◆ **Exercise details**: From the entries below, copy every line that holds the word "script".

◆ **Provided records**:
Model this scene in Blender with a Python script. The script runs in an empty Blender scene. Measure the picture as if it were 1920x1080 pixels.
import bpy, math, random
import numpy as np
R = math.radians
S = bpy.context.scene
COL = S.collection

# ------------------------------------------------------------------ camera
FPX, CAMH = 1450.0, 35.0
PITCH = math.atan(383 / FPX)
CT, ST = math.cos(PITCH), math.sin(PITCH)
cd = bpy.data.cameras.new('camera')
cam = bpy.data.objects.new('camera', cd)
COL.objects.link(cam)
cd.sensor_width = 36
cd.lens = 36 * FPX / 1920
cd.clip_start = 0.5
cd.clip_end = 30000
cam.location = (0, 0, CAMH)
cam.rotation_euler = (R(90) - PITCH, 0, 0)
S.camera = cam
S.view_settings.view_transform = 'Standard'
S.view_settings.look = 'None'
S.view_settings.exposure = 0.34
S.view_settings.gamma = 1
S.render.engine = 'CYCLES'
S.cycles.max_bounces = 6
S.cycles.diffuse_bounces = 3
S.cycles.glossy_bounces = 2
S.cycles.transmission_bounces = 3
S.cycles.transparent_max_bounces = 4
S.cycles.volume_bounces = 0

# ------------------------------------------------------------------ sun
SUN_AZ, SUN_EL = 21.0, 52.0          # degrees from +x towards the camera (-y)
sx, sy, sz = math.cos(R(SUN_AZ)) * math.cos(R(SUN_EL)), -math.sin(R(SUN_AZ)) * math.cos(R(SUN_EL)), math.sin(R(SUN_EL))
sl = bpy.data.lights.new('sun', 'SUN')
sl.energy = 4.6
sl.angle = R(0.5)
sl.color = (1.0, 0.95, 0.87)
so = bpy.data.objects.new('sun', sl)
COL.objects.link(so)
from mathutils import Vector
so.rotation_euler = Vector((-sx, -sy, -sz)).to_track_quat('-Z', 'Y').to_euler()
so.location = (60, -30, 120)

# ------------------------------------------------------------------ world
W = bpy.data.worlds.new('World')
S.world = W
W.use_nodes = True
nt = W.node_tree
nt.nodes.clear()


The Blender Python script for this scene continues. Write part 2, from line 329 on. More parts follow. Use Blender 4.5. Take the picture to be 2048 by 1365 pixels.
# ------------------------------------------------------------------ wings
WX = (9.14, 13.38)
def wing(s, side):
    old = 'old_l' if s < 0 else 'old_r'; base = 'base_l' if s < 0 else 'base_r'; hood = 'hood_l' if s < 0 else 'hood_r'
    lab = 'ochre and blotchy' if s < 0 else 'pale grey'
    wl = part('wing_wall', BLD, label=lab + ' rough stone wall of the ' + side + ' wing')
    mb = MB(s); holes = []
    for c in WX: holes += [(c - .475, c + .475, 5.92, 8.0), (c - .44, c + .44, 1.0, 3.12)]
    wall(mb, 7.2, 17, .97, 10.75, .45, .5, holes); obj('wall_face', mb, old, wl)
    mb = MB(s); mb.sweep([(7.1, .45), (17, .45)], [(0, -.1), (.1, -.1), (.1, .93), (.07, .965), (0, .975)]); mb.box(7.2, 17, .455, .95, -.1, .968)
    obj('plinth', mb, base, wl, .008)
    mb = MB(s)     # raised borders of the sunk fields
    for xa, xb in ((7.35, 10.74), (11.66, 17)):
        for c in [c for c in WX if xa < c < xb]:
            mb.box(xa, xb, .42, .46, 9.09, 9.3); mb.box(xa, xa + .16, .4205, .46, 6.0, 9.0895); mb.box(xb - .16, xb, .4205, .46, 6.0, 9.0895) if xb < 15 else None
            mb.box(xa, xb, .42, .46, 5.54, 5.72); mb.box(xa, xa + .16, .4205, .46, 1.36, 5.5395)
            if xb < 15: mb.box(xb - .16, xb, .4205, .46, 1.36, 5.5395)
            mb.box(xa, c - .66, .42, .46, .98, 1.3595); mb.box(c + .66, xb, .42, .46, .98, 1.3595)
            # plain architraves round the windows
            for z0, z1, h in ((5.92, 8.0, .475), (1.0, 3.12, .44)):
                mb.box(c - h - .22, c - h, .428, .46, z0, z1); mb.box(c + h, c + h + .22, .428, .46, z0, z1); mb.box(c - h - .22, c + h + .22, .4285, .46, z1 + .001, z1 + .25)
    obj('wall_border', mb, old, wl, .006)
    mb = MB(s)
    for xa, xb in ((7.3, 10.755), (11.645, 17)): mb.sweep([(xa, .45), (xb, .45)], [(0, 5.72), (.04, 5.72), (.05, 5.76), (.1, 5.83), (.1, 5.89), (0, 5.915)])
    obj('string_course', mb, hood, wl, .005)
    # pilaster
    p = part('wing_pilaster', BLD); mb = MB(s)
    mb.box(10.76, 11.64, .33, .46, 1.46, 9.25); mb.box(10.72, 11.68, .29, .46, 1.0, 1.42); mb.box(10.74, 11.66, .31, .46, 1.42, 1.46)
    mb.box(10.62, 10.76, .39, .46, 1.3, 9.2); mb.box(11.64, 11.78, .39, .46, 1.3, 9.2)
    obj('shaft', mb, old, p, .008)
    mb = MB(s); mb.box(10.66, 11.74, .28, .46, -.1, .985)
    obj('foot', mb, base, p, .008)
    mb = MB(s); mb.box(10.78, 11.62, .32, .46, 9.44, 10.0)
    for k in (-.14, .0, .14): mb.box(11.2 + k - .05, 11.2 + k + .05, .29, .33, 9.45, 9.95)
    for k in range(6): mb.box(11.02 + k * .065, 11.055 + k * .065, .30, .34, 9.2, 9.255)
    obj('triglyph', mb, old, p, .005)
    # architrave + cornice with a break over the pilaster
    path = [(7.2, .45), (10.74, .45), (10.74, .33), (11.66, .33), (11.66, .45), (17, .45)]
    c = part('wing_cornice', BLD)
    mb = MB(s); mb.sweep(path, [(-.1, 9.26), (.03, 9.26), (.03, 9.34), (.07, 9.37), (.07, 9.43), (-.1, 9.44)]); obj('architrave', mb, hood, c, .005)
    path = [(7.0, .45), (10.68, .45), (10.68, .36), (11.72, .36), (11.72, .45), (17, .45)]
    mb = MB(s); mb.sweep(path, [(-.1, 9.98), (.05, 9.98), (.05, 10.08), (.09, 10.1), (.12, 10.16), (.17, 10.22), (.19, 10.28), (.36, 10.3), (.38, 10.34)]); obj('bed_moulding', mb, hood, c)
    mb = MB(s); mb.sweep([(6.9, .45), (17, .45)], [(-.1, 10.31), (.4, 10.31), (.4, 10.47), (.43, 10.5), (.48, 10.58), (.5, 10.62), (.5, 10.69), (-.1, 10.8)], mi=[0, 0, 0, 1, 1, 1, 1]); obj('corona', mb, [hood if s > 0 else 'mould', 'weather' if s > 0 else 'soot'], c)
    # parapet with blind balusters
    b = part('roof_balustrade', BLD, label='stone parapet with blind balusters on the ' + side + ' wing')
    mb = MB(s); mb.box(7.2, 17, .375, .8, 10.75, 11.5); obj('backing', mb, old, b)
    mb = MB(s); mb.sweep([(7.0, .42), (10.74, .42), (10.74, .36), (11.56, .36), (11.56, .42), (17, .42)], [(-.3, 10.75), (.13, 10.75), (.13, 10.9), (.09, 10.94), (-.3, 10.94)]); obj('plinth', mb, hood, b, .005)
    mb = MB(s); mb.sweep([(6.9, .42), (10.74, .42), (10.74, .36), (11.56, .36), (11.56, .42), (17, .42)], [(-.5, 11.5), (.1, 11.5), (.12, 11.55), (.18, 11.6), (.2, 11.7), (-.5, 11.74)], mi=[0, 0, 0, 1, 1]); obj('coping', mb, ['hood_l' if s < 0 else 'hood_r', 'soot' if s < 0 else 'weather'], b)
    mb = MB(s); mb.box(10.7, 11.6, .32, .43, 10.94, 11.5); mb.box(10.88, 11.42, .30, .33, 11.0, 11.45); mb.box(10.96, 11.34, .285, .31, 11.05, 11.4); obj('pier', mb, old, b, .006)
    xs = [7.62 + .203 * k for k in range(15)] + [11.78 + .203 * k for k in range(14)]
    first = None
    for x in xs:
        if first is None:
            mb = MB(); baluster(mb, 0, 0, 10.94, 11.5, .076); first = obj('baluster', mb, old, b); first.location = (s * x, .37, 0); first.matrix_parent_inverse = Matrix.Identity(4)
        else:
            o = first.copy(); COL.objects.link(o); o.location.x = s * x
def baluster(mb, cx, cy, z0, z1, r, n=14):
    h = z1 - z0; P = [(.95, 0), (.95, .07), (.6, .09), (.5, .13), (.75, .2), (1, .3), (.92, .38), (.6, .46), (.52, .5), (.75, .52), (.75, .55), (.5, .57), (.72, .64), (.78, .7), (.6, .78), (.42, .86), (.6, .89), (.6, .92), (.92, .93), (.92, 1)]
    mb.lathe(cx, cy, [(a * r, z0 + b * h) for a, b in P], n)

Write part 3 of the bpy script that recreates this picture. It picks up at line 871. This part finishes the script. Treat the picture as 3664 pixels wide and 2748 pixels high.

◆ **Answer**:
Model this scene in Blender with a Python script. The script runs in an empty Blender scene. Measure the picture as if it were 1920x1080 pixels.
The Blender Python script for this scene continues. Write part 2, from line 329 on. More parts follow. Use Blender 4.5. Take the picture to be 2048 by 1365 pixels.
Write part 3 of the bpy script that recreates this picture. It picks up at line 871. This part finishes the script. Treat the picture as 3664 pixels wide and 2748 pixels high.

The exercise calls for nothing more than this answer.